_What to produce:_
Return the material word for word. Do not include the pictures.

_Source records:_
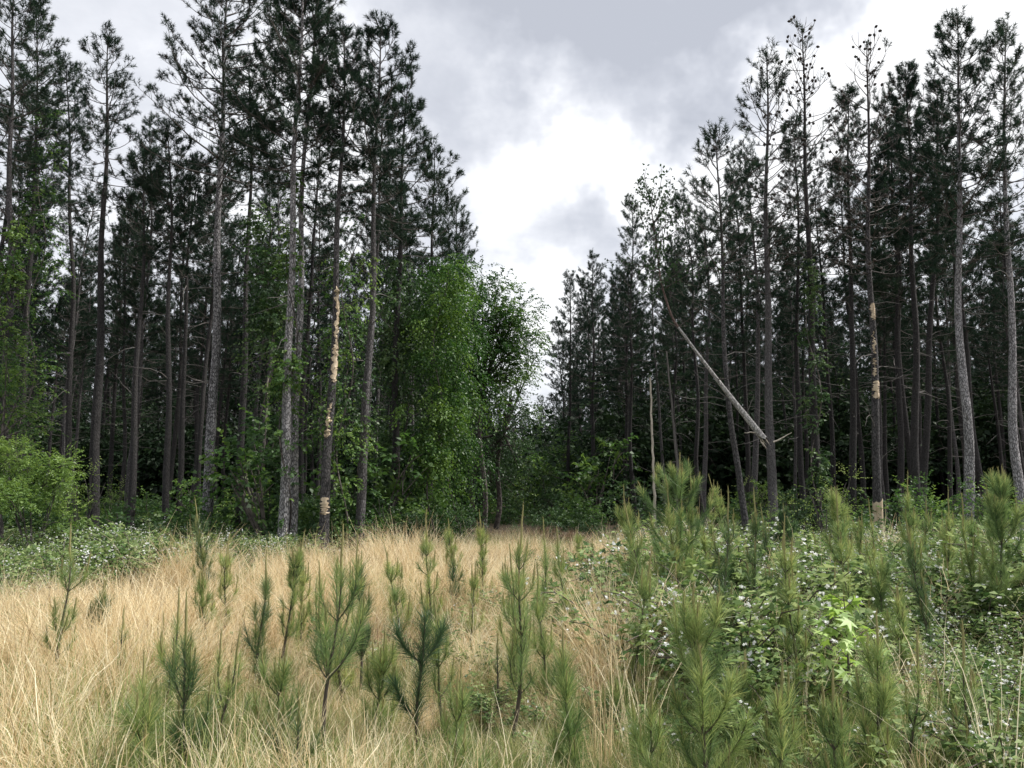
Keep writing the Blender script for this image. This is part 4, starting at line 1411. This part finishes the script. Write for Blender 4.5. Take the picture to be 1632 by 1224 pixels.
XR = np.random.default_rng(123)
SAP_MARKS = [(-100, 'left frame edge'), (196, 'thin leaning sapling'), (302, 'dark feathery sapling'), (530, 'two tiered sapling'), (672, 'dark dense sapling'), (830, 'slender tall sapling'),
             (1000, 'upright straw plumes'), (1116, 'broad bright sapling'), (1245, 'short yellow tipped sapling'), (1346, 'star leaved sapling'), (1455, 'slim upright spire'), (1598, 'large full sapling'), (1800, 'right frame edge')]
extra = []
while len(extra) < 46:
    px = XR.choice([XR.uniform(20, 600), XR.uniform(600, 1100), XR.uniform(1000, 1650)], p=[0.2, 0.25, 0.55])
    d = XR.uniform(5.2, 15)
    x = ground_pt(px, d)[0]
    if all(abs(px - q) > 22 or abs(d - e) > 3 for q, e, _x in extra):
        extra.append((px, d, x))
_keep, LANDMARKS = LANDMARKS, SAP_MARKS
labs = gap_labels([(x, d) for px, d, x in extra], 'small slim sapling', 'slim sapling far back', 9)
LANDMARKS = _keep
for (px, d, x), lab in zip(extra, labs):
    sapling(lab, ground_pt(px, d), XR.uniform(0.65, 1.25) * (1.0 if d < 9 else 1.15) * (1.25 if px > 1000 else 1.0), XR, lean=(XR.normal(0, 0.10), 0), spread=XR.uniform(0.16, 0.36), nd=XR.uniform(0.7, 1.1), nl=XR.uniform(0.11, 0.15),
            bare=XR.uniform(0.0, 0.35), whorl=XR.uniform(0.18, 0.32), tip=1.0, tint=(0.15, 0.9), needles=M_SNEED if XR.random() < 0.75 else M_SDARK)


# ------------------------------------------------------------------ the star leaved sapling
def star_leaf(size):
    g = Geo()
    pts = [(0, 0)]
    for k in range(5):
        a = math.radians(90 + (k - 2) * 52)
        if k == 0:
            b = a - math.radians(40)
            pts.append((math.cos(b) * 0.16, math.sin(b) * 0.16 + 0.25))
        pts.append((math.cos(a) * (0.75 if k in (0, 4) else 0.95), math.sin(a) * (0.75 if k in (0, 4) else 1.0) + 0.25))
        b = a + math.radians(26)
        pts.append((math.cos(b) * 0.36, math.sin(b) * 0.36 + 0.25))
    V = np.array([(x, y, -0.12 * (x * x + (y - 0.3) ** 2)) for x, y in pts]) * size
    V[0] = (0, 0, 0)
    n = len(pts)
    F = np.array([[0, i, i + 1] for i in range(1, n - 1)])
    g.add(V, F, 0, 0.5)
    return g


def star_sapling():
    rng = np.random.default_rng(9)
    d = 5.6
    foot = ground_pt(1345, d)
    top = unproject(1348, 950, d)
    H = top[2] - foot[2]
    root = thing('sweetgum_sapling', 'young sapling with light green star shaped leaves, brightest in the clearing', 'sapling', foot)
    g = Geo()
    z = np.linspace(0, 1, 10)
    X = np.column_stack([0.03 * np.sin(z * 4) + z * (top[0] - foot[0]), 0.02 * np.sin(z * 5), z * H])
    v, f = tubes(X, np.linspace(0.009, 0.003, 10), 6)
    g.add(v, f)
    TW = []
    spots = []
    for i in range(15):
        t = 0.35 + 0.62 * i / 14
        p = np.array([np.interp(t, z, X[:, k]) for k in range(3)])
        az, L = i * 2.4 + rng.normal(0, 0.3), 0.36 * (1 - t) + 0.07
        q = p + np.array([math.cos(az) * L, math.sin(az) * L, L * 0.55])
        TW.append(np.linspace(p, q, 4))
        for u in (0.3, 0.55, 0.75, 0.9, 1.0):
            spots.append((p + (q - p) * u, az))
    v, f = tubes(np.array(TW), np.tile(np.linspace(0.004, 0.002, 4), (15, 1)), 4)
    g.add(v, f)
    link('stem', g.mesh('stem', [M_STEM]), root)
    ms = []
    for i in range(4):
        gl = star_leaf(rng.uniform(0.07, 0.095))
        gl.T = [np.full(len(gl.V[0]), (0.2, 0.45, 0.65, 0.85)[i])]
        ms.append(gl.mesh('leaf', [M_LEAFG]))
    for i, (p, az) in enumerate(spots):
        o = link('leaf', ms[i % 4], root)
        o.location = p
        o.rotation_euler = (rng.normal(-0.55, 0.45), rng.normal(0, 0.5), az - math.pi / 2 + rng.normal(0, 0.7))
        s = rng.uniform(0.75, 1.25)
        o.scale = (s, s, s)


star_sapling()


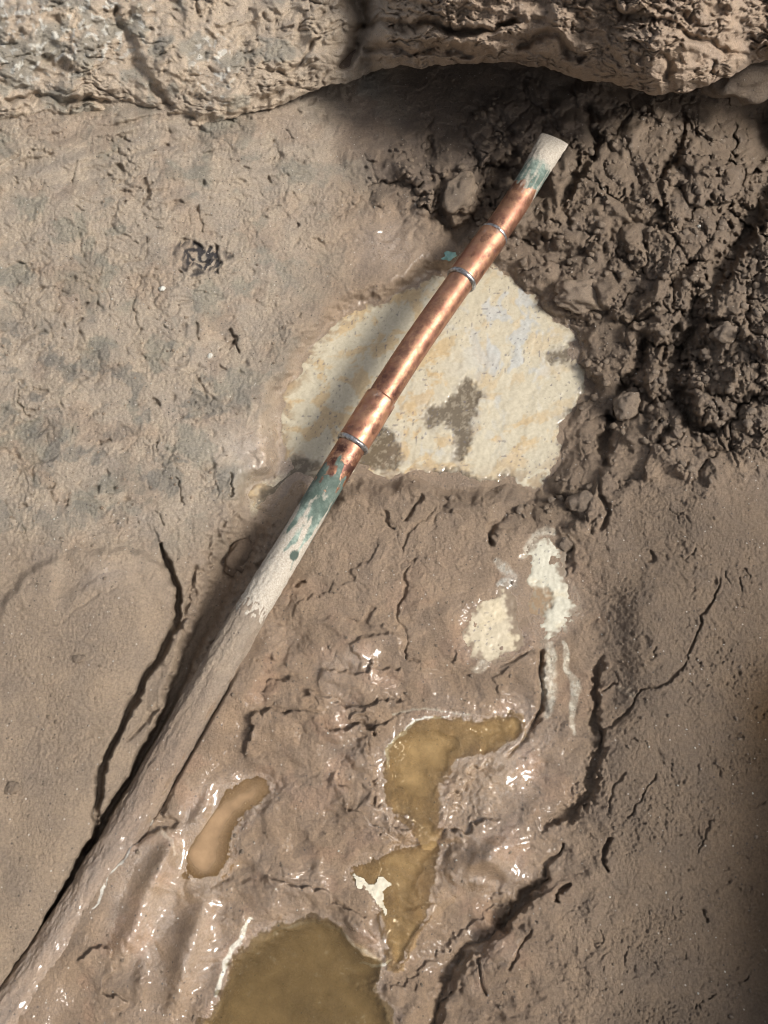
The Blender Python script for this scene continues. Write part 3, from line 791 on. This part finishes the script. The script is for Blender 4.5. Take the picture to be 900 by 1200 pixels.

_Output of the exercise:_
Keep writing the Blender script for this image. This is part 4, starting at line 1411. This part finishes the script. Write for Blender 4.5. Take the picture to be 1632 by 1224 pixels.
XR = np.random.default_rng(123)
SAP_MARKS = [(-100, 'left frame edge'), (196, 'thin leaning sapling'), (302, 'dark feathery sapling'), (530, 'two tiered sapling'), (672, 'dark dense sapling'), (830, 'slender tall sapling'),
             (1000, 'upright straw plumes'), (1116, 'broad bright sapling'), (1245, 'short yellow tipped sapling'), (1346, 'star leaved sapling'), (1455, 'slim upright spire'), (1598, 'large full sapling'), (1800, 'right frame edge')]
extra = []
while len(extra) < 46:
    px = XR.choice([XR.uniform(20, 600), XR.uniform(600, 1100), XR.uniform(1000, 1650)], p=[0.2, 0.25, 0.55])
    d = XR.uniform(5.2, 15)
    x = ground_pt(px, d)[0]
    if all(abs(px - q) > 22 or abs(d - e) > 3 for q, e, _x in extra):
        extra.append((px, d, x))
_keep, LANDMARKS = LANDMARKS, SAP_MARKS
labs = gap_labels([(x, d) for px, d, x in extra], 'small slim sapling', 'slim sapling far back', 9)
LANDMARKS = _keep
for (px, d, x), lab in zip(extra, labs):
    sapling(lab, ground_pt(px, d), XR.uniform(0.65, 1.25) * (1.0 if d < 9 else 1.15) * (1.25 if px > 1000 else 1.0), XR, lean=(XR.normal(0, 0.10), 0), spread=XR.uniform(0.16, 0.36), nd=XR.uniform(0.7, 1.1), nl=XR.uniform(0.11, 0.15),
            bare=XR.uniform(0.0, 0.35), whorl=XR.uniform(0.18, 0.32), tip=1.0, tint=(0.15, 0.9), needles=M_SNEED if XR.random() < 0.75 else M_SDARK)


# ------------------------------------------------------------------ the star leaved sapling
def star_leaf(size):
    g = Geo()
    pts = [(0, 0)]
    for k in range(5):
        a = math.radians(90 + (k - 2) * 52)
        if k == 0:
            b = a - math.radians(40)
            pts.append((math.cos(b) * 0.16, math.sin(b) * 0.16 + 0.25))
        pts.append((math.cos(a) * (0.75 if k in (0, 4) else 0.95), math.sin(a) * (0.75 if k in (0, 4) else 1.0) + 0.25))
        b = a + math.radians(26)
        pts.append((math.cos(b) * 0.36, math.sin(b) * 0.36 + 0.25))
    V = np.array([(x, y, -0.12 * (x * x + (y - 0.3) ** 2)) for x, y in pts]) * size
    V[0] = (0, 0, 0)
    n = len(pts)
    F = np.array([[0, i, i + 1] for i in range(1, n - 1)])
    g.add(V, F, 0, 0.5)
    return g


def star_sapling():
    rng = np.random.default_rng(9)
    d = 5.6
    foot = ground_pt(1345, d)
    top = unproject(1348, 950, d)
    H = top[2] - foot[2]
    root = thing('sweetgum_sapling', 'young sapling with light green star shaped leaves, brightest in the clearing', 'sapling', foot)
    g = Geo()
    z = np.linspace(0, 1, 10)
    X = np.column_stack([0.03 * np.sin(z * 4) + z * (top[0] - foot[0]), 0.02 * np.sin(z * 5), z * H])
    v, f = tubes(X, np.linspace(0.009, 0.003, 10), 6)
    g.add(v, f)
    TW = []
    spots = []
    for i in range(15):
        t = 0.35 + 0.62 * i / 14
        p = np.array([np.interp(t, z, X[:, k]) for k in range(3)])
        az, L = i * 2.4 + rng.normal(0, 0.3), 0.36 * (1 - t) + 0.07
        q = p + np.array([math.cos(az) * L, math.sin(az) * L, L * 0.55])
        TW.append(np.linspace(p, q, 4))
        for u in (0.3, 0.55, 0.75, 0.9, 1.0):
            spots.append((p + (q - p) * u, az))
    v, f = tubes(np.array(TW), np.tile(np.linspace(0.004, 0.002, 4), (15, 1)), 4)
    g.add(v, f)
    link('stem', g.mesh('stem', [M_STEM]), root)
    ms = []
    for i in range(4):
        gl = star_leaf(rng.uniform(0.07, 0.095))
        gl.T = [np.full(len(gl.V[0]), (0.2, 0.45, 0.65, 0.85)[i])]
        ms.append(gl.mesh('leaf', [M_LEAFG]))
    for i, (p, az) in enumerate(spots):
        o = link('leaf', ms[i % 4], root)
        o.location = p
        o.rotation_euler = (rng.normal(-0.55, 0.45), rng.normal(0, 0.5), az - math.pi / 2 + rng.normal(0, 0.7))
        s = rng.uniform(0.75, 1.25)
        o.scale = (s, s, s)


star_sapling()


The Blender Python script for this scene continues. Write part 3, from line 791 on. This part finishes the script. The script is for Blender 4.5. Take the picture to be 900 by 1200 pixels.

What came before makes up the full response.